原口、驚異の代打打率・517 29打数15安打12打点 桧山の記録へあと「8」

 「阪神6-3広島」(25日、甲子園球場)

 ここぞの場面でこそ真価が発揮される。恐ろしいまでの成功率は、首位・広島を相手にしても色あせない。阪神・原口文仁捕手がまたもや値千金の代打タイムリー。「自分のスイングができて良い結果になって良かった」。遠慮気味に発した言葉がかえって頼もしさを際立たせた。

 出番は敵に2点差に詰め寄られた直後の六回。「流れで嫌なものを感じていたので、1点でも取れば流れを変えられると」。この回先頭の陽川が右前打を放つなどして1死二塁となると満を持して原口が代打で登場。広島2番手・アドゥワが1ストライクから投じてきた甘め直球を捉えた鋭い打球は左翼へのタイムリーとなった。

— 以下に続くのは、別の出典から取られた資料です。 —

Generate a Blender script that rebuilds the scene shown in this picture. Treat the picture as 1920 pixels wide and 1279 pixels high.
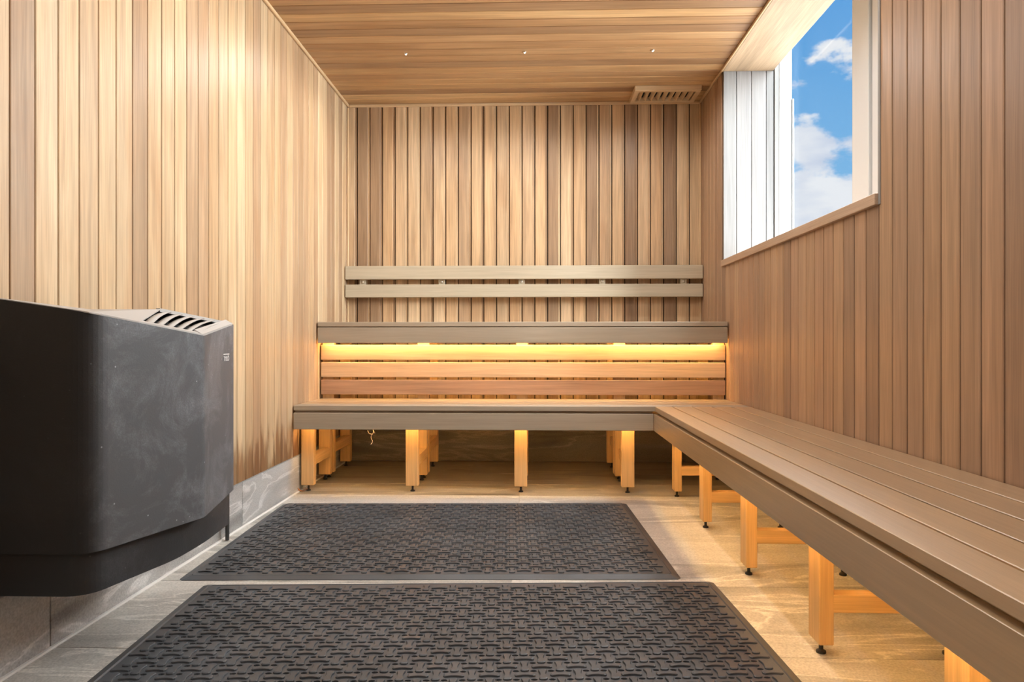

 無類の勝負強さは伊達(だて)ではない。これで今季の代打成績は29打数15安打12打点で打率・517。球団の代打安打シーズン記録は08年・桧山進次郎がマークした23。レジェンドの数字まで残り8。さらに、得点圏に限れば12打数9安打12打点で打率・750まで上昇する。

 日々、自分のバットに込められた思いに応えたい一心だ。「(スタメンではない日は)ベンチで声を出すのも仕事なんですが、早い回から(代打の)準備にいかせてもらっていますので」。仲間からの配慮もあり、試合展開をにらみながら、ベンチ裏でバットを振り込む。周りからの気遣いを尊ぶからこそ、代打での好結果につながっている。

 何かをやってくれそうな期待感が猛虎上昇の起爆剤。この日の原口に金本監督も「片岡コーチが何が何でも原口でいくって言うからね(笑)。彼に対する信頼というのはすごい高いですね」と賛辞。重要局面だからこそベンチが選択する「代打・原口」のカード。一振りに懸ける男が真夏の戦いを熱くしていく。